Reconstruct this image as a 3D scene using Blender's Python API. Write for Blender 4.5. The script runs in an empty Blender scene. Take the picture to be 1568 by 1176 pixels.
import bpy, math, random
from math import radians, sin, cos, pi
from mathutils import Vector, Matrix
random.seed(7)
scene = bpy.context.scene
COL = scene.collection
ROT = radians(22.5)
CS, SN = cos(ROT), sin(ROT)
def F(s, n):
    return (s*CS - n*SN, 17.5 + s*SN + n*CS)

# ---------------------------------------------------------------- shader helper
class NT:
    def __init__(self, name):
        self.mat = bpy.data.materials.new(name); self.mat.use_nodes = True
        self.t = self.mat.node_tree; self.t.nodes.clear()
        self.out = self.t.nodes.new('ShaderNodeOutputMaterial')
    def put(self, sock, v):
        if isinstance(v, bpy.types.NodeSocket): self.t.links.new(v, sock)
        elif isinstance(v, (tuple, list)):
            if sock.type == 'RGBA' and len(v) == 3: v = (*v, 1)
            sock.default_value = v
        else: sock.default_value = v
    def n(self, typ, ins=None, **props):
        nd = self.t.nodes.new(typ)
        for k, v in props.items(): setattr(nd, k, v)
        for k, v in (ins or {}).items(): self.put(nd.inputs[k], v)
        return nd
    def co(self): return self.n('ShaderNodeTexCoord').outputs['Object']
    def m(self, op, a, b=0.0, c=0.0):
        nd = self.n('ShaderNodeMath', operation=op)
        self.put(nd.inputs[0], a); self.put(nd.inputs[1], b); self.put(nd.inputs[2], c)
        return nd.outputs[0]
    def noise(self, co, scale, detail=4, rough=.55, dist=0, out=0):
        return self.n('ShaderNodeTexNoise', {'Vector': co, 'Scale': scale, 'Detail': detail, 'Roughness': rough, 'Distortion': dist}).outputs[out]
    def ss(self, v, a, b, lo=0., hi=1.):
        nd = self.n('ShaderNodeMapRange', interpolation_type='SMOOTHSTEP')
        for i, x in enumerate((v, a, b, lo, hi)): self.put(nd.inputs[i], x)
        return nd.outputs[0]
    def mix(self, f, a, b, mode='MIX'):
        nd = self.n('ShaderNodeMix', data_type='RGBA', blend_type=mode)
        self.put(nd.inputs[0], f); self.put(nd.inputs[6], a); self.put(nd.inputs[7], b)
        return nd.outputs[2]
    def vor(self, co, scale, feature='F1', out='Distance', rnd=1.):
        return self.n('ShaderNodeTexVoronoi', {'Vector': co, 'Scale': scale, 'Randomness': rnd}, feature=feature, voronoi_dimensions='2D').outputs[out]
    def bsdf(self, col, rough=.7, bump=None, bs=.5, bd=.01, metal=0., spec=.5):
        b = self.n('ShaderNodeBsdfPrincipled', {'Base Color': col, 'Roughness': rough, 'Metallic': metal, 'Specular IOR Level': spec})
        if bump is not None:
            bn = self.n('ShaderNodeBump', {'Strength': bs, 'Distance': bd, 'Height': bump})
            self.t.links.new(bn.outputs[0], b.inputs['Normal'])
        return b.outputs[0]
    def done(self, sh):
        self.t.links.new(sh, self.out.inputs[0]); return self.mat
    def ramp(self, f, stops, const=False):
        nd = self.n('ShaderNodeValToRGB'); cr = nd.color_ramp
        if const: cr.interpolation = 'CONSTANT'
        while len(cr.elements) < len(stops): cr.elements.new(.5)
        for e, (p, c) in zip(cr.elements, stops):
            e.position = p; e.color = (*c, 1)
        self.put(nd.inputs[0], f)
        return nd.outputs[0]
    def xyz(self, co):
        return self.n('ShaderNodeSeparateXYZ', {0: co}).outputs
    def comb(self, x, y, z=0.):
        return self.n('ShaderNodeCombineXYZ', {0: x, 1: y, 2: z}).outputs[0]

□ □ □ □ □

EXERCISE AIM: Transcribe the entire listing above precisely.

WRITTEN REPLY:
Reconstruct this image as a 3D scene using Blender's Python API. Write for Blender 4.5. The script runs in an empty Blender scene. Take the picture to be 1568 by 1176 pixels.
import bpy, math, random
from math import radians, sin, cos, pi
from mathutils import Vector, Matrix
random.seed(7)
scene = bpy.context.scene
COL = scene.collection
ROT = radians(22.5)
CS, SN = cos(ROT), sin(ROT)
def F(s, n):
    return (s*CS - n*SN, 17.5 + s*SN + n*CS)

# ---------------------------------------------------------------- shader helper
class NT:
    def __init__(self, name):
        self.mat = bpy.data.materials.new(name); self.mat.use_nodes = True
        self.t = self.mat.node_tree; self.t.nodes.clear()
        self.out = self.t.nodes.new('ShaderNodeOutputMaterial')
    def put(self, sock, v):
        if isinstance(v, bpy.types.NodeSocket): self.t.links.new(v, sock)
        elif isinstance(v, (tuple, list)):
            if sock.type == 'RGBA' and len(v) == 3: v = (*v, 1)
            sock.default_value = v
        else: sock.default_value = v
    def n(self, typ, ins=None, **props):
        nd = self.t.nodes.new(typ)
        for k, v in props.items(): setattr(nd, k, v)
        for k, v in (ins or {}).items(): self.put(nd.inputs[k], v)
        return nd
    def co(self): return self.n('ShaderNodeTexCoord').outputs['Object']
    def m(self, op, a, b=0.0, c=0.0):
        nd = self.n('ShaderNodeMath', operation=op)
        self.put(nd.inputs[0], a); self.put(nd.inputs[1], b); self.put(nd.inputs[2], c)
        return nd.outputs[0]
    def noise(self, co, scale, detail=4, rough=.55, dist=0, out=0):
        return self.n('ShaderNodeTexNoise', {'Vector': co, 'Scale': scale, 'Detail': detail, 'Roughness': rough, 'Distortion': dist}).outputs[out]
    def ss(self, v, a, b, lo=0., hi=1.):
        nd = self.n('ShaderNodeMapRange', interpolation_type='SMOOTHSTEP')
        for i, x in enumerate((v, a, b, lo, hi)): self.put(nd.inputs[i], x)
        return nd.outputs[0]
    def mix(self, f, a, b, mode='MIX'):
        nd = self.n('ShaderNodeMix', data_type='RGBA', blend_type=mode)
        self.put(nd.inputs[0], f); self.put(nd.inputs[6], a); self.put(nd.inputs[7], b)
        return nd.outputs[2]
    def vor(self, co, scale, feature='F1', out='Distance', rnd=1.):
        return self.n('ShaderNodeTexVoronoi', {'Vector': co, 'Scale': scale, 'Randomness': rnd}, feature=feature, voronoi_dimensions='2D').outputs[out]
    def bsdf(self, col, rough=.7, bump=None, bs=.5, bd=.01, metal=0., spec=.5):
        b = self.n('ShaderNodeBsdfPrincipled', {'Base Color': col, 'Roughness': rough, 'Metallic': metal, 'Specular IOR Level': spec})
        if bump is not None:
            bn = self.n('ShaderNodeBump', {'Strength': bs, 'Distance': bd, 'Height': bump})
            self.t.links.new(bn.outputs[0], b.inputs['Normal'])
        return b.outputs[0]
    def done(self, sh):
        self.t.links.new(sh, self.out.inputs[0]); return self.mat
    def ramp(self, f, stops, const=False):
        nd = self.n('ShaderNodeValToRGB'); cr = nd.color_ramp
        if const: cr.interpolation = 'CONSTANT'
        while len(cr.elements) < len(stops): cr.elements.new(.5)
        for e, (p, c) in zip(cr.elements, stops):
            e.position = p; e.color = (*c, 1)
        self.put(nd.inputs[0], f)
        return nd.outputs[0]
    def xyz(self, co):
        return self.n('ShaderNodeSeparateXYZ', {0: co}).outputs
    def comb(self, x, y, z=0.):
        return self.n('ShaderNodeCombineXYZ', {0: x, 1: y, 2: z}).outputs[0]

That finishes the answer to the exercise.